Carson, Rachel. Silent Spring. Boston: Houghton Mifflin, 2002. Print.
Cooper, Mary H. “Water Quality.” CQ Researcher 10.41 (2000): 953-76. CQ Researcher. CQ Press, 24 Nov. 2000. Web. 12 Jan. 2011.
Hussein, Amery A. “Water.” Encyclopedia of Science, Technology, and Ethics. Ed. Carl Mitcham. Vol. 4. Detroit: Macmillan Reference USA, 2005. 2050-053. Gale Virtual Reference Library. Web. 24 Jan. 2011.
Lear, Linda. Introduction. Silent Spring. By Rachel Carson. Boston: Houghton Mifflin, 2002. X-Xix. Print.

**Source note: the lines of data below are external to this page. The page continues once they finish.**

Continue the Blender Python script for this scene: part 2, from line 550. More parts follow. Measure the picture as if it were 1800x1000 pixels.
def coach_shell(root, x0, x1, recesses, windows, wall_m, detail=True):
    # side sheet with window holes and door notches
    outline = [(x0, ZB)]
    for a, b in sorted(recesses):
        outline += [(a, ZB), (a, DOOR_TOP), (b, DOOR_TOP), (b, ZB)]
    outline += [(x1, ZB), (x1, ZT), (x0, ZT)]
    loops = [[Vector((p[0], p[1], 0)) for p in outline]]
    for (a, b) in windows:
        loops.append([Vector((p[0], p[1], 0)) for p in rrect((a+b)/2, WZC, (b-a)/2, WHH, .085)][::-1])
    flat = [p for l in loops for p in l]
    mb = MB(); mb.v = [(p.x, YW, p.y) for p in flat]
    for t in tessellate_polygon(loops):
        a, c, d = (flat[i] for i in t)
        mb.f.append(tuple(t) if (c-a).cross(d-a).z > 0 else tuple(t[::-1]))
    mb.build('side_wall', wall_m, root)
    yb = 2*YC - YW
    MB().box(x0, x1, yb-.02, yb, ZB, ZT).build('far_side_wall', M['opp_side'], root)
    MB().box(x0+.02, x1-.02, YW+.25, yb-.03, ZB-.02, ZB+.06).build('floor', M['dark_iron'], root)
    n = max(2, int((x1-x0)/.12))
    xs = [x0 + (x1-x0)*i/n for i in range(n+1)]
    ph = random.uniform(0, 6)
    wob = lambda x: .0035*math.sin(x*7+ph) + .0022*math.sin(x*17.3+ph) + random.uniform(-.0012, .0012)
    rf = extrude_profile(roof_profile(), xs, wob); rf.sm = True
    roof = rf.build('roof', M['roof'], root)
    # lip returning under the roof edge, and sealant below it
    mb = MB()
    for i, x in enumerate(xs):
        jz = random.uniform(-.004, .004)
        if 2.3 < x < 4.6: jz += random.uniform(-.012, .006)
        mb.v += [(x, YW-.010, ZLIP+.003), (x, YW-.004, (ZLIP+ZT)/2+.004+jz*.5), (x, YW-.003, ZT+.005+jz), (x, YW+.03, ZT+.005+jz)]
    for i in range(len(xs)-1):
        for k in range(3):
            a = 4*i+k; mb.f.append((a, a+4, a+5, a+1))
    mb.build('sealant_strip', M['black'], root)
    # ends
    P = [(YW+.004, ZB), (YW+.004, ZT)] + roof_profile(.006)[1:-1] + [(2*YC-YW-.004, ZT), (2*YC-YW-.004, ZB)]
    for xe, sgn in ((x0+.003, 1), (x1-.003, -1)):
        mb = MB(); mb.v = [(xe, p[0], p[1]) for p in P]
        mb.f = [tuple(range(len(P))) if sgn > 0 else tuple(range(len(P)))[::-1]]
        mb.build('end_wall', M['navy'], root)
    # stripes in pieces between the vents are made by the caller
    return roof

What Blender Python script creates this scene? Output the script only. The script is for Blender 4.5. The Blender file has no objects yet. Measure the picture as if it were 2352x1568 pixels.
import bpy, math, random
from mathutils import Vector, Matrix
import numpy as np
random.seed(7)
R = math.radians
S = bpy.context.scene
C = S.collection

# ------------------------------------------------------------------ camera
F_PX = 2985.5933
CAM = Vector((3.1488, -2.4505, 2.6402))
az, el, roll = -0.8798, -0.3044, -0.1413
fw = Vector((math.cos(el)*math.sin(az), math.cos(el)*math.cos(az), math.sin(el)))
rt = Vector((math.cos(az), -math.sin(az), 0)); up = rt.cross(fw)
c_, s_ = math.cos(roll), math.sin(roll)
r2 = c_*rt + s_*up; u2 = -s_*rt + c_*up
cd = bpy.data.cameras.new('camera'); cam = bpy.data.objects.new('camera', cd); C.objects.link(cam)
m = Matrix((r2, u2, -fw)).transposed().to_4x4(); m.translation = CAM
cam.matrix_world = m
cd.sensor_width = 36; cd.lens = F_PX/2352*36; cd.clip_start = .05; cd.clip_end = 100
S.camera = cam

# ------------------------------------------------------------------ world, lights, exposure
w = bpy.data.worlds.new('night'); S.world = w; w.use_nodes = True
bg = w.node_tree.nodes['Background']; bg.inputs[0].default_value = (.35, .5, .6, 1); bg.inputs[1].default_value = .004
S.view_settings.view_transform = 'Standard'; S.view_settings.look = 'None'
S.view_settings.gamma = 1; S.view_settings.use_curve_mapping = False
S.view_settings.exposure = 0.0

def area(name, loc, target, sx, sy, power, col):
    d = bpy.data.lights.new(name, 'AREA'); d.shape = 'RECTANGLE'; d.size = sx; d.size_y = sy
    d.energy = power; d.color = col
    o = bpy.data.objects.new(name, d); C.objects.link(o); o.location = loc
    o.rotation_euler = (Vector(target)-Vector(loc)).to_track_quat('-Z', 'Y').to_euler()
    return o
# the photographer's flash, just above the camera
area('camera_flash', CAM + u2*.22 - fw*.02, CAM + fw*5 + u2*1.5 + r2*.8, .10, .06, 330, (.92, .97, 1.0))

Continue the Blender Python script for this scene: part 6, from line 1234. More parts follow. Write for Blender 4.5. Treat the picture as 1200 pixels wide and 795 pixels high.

Lerner, Brenda Wilmoth, and K. Lee Lerner, eds. “Water Pollution.” Environmental Science: In Context. Vol. 2. Detroit: Gale, 2009. 837-49. Gale Virtual Reference Library. Web. 1 Jan. 2011.
McDonough, William. “Buildings Like Trees, Cities Like Forests.” The Catalog of the Future(2002). William A. McDonough, FAIA, Int. FRIBA. 2002. Web. 22 Feb. 2011.
McDonough, William. “Cradle to Cradle Design.” Speech. TED2005. Long Beach, CA. Feb. 2005. TED: Ideas worth Spreading. TED: Technology, Entertainment and Design, Apr. 2007. Web. 22 Feb. 2011.
McDonough, William, and Michael Braungart. Cradle to Cradle: Remaking the Way We Make Things. New York: North Point, 2002. Print.
Randtke, Stephen J. “Water Treatment.” Environmental Encyclopedia. Ed. Marci Bortman, Peter Brimblecombe, and Mary Ann Cunningham. 3rd ed. Vol. 2. Detroit: Gale, 2003. 1489-491. Gale Virtual Reference Library. Web. 21 Feb. 2011.
United States. Environmental Protection Agency. History of the Clean Water Act. EPA, 13 Jan. 2011. Web. 15 Feb. 2011.
—-. “The National Water Quality Inventory: Report to Congress for the 2004 Reporting Cycle – A Profile.” National Water Quality Inventory: Report to Congress, 2004 Reporting Cycle. EPA, 13 Oct. 2010. Web. 19 Feb. 2011.
—-. Summary of the Clean Water Act. EPA, 13 Jan. 2011. Web. 15 Feb. 2011.
—-. Water Quality Assessment and TMDL Information. EPA, 01 Feb. 2011. Web. 19 Feb. 2011.
Vigil, Kenneth M. Clean Water: An introduction to water quality and pollution control. 2nd ed. Corvallis: Oregon State UP, 2003. Print.
William McDonough & Partners. “Ford Rouge Center Landscape Master Plan.” William McDonough & Partners. William McDonough & Partners. Web. 22 Feb. 2011.